▸ **DATASET EXCERPT**:
────

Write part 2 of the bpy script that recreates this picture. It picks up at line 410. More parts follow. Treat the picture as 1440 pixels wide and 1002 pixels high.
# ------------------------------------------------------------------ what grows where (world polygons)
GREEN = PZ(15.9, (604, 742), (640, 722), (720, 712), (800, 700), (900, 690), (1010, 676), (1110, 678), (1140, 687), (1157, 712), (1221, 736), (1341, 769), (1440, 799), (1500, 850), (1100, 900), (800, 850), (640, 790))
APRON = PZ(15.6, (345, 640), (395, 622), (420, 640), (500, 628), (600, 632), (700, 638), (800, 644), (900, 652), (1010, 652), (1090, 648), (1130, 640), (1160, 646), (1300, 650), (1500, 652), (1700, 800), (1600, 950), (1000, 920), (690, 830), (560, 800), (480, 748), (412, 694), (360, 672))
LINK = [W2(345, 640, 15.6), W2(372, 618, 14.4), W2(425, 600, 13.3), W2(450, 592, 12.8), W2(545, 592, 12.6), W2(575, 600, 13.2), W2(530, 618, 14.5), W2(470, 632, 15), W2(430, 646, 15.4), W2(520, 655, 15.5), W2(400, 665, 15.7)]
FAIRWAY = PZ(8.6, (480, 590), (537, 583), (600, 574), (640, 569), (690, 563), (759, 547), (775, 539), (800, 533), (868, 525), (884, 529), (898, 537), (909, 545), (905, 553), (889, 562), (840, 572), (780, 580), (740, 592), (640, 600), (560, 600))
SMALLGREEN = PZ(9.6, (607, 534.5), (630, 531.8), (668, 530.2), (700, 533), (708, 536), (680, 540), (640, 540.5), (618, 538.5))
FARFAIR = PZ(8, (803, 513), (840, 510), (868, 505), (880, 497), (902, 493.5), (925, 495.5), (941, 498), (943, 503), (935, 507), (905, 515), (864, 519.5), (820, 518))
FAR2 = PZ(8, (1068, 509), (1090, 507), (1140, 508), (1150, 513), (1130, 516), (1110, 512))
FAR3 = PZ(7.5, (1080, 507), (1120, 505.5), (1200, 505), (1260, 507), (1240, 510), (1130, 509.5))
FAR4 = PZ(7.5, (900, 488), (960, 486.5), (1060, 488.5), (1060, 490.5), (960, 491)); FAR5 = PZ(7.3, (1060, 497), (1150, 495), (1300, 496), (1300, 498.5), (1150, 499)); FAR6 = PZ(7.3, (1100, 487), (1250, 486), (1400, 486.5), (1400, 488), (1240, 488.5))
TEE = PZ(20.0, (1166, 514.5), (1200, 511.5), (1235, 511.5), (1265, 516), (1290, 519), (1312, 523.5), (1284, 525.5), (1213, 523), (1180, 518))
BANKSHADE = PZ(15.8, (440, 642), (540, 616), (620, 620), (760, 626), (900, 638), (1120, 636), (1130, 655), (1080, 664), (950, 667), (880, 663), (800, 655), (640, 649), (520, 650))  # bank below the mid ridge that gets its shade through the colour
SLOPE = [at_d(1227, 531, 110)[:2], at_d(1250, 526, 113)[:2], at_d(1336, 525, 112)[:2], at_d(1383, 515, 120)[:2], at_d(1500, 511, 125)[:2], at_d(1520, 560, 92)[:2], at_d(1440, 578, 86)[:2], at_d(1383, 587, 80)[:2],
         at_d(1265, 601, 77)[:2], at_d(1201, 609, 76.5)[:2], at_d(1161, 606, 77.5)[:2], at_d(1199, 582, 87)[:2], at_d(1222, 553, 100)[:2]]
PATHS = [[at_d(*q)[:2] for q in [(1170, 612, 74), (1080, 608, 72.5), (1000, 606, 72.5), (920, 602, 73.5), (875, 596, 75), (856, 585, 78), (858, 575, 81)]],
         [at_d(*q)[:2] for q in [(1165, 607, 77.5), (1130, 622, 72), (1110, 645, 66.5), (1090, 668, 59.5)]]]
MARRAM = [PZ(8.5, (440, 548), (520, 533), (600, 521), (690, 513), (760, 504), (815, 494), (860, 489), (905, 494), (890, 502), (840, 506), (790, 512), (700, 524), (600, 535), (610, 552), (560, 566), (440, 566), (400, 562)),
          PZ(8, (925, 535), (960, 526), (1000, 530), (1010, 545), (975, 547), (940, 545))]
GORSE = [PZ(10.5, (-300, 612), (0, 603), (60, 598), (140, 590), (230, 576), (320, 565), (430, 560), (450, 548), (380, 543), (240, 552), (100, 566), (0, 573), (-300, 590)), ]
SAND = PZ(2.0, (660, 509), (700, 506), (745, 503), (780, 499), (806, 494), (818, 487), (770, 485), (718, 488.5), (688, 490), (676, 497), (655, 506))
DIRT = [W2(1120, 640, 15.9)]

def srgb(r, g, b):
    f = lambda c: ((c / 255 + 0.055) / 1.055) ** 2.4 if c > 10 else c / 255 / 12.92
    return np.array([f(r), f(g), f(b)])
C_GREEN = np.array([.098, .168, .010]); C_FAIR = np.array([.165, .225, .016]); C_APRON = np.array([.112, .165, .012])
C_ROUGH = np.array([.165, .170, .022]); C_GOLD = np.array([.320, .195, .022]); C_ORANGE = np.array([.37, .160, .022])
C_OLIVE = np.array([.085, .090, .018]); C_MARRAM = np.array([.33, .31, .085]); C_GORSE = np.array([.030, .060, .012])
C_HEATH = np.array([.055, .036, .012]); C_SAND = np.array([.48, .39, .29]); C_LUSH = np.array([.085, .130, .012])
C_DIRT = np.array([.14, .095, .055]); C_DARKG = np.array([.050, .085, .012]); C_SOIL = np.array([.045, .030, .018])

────

▸ **PROMPT**: Reproduce the data in full, exactly as presented.

▸ **REPLY TO THE EXERCISE**:
Write part 2 of the bpy script that recreates this picture. It picks up at line 410. More parts follow. Treat the picture as 1440 pixels wide and 1002 pixels high.
# ------------------------------------------------------------------ what grows where (world polygons)
GREEN = PZ(15.9, (604, 742), (640, 722), (720, 712), (800, 700), (900, 690), (1010, 676), (1110, 678), (1140, 687), (1157, 712), (1221, 736), (1341, 769), (1440, 799), (1500, 850), (1100, 900), (800, 850), (640, 790))
APRON = PZ(15.6, (345, 640), (395, 622), (420, 640), (500, 628), (600, 632), (700, 638), (800, 644), (900, 652), (1010, 652), (1090, 648), (1130, 640), (1160, 646), (1300, 650), (1500, 652), (1700, 800), (1600, 950), (1000, 920), (690, 830), (560, 800), (480, 748), (412, 694), (360, 672))
LINK = [W2(345, 640, 15.6), W2(372, 618, 14.4), W2(425, 600, 13.3), W2(450, 592, 12.8), W2(545, 592, 12.6), W2(575, 600, 13.2), W2(530, 618, 14.5), W2(470, 632, 15), W2(430, 646, 15.4), W2(520, 655, 15.5), W2(400, 665, 15.7)]
FAIRWAY = PZ(8.6, (480, 590), (537, 583), (600, 574), (640, 569), (690, 563), (759, 547), (775, 539), (800, 533), (868, 525), (884, 529), (898, 537), (909, 545), (905, 553), (889, 562), (840, 572), (780, 580), (740, 592), (640, 600), (560, 600))
SMALLGREEN = PZ(9.6, (607, 534.5), (630, 531.8), (668, 530.2), (700, 533), (708, 536), (680, 540), (640, 540.5), (618, 538.5))
FARFAIR = PZ(8, (803, 513), (840, 510), (868, 505), (880, 497), (902, 493.5), (925, 495.5), (941, 498), (943, 503), (935, 507), (905, 515), (864, 519.5), (820, 518))
FAR2 = PZ(8, (1068, 509), (1090, 507), (1140, 508), (1150, 513), (1130, 516), (1110, 512))
FAR3 = PZ(7.5, (1080, 507), (1120, 505.5), (1200, 505), (1260, 507), (1240, 510), (1130, 509.5))
FAR4 = PZ(7.5, (900, 488), (960, 486.5), (1060, 488.5), (1060, 490.5), (960, 491)); FAR5 = PZ(7.3, (1060, 497), (1150, 495), (1300, 496), (1300, 498.5), (1150, 499)); FAR6 = PZ(7.3, (1100, 487), (1250, 486), (1400, 486.5), (1400, 488), (1240, 488.5))
TEE = PZ(20.0, (1166, 514.5), (1200, 511.5), (1235, 511.5), (1265, 516), (1290, 519), (1312, 523.5), (1284, 525.5), (1213, 523), (1180, 518))
BANKSHADE = PZ(15.8, (440, 642), (540, 616), (620, 620), (760, 626), (900, 638), (1120, 636), (1130, 655), (1080, 664), (950, 667), (880, 663), (800, 655), (640, 649), (520, 650))  # bank below the mid ridge that gets its shade through the colour
SLOPE = [at_d(1227, 531, 110)[:2], at_d(1250, 526, 113)[:2], at_d(1336, 525, 112)[:2], at_d(1383, 515, 120)[:2], at_d(1500, 511, 125)[:2], at_d(1520, 560, 92)[:2], at_d(1440, 578, 86)[:2], at_d(1383, 587, 80)[:2],
         at_d(1265, 601, 77)[:2], at_d(1201, 609, 76.5)[:2], at_d(1161, 606, 77.5)[:2], at_d(1199, 582, 87)[:2], at_d(1222, 553, 100)[:2]]
PATHS = [[at_d(*q)[:2] for q in [(1170, 612, 74), (1080, 608, 72.5), (1000, 606, 72.5), (920, 602, 73.5), (875, 596, 75), (856, 585, 78), (858, 575, 81)]],
         [at_d(*q)[:2] for q in [(1165, 607, 77.5), (1130, 622, 72), (1110, 645, 66.5), (1090, 668, 59.5)]]]
MARRAM = [PZ(8.5, (440, 548), (520, 533), (600, 521), (690, 513), (760, 504), (815, 494), (860, 489), (905, 494), (890, 502), (840, 506), (790, 512), (700, 524), (600, 535), (610, 552), (560, 566), (440, 566), (400, 562)),
          PZ(8, (925, 535), (960, 526), (1000, 530), (1010, 545), (975, 547), (940, 545))]
GORSE = [PZ(10.5, (-300, 612), (0, 603), (60, 598), (140, 590), (230, 576), (320, 565), (430, 560), (450, 548), (380, 543), (240, 552), (100, 566), (0, 573), (-300, 590)), ]
SAND = PZ(2.0, (660, 509), (700, 506), (745, 503), (780, 499), (806, 494), (818, 487), (770, 485), (718, 488.5), (688, 490), (676, 497), (655, 506))
DIRT = [W2(1120, 640, 15.9)]

def srgb(r, g, b):
    f = lambda c: ((c / 255 + 0.055) / 1.055) ** 2.4 if c > 10 else c / 255 / 12.92
    return np.array([f(r), f(g), f(b)])
C_GREEN = np.array([.098, .168, .010]); C_FAIR = np.array([.165, .225, .016]); C_APRON = np.array([.112, .165, .012])
C_ROUGH = np.array([.165, .170, .022]); C_GOLD = np.array([.320, .195, .022]); C_ORANGE = np.array([.37, .160, .022])
C_OLIVE = np.array([.085, .090, .018]); C_MARRAM = np.array([.33, .31, .085]); C_GORSE = np.array([.030, .060, .012])
C_HEATH = np.array([.055, .036, .012]); C_SAND = np.array([.48, .39, .29]); C_LUSH = np.array([.085, .130, .012])
C_DIRT = np.array([.14, .095, .055]); C_DARKG = np.array([.050, .085, .012]); C_SOIL = np.array([.045, .030, .018])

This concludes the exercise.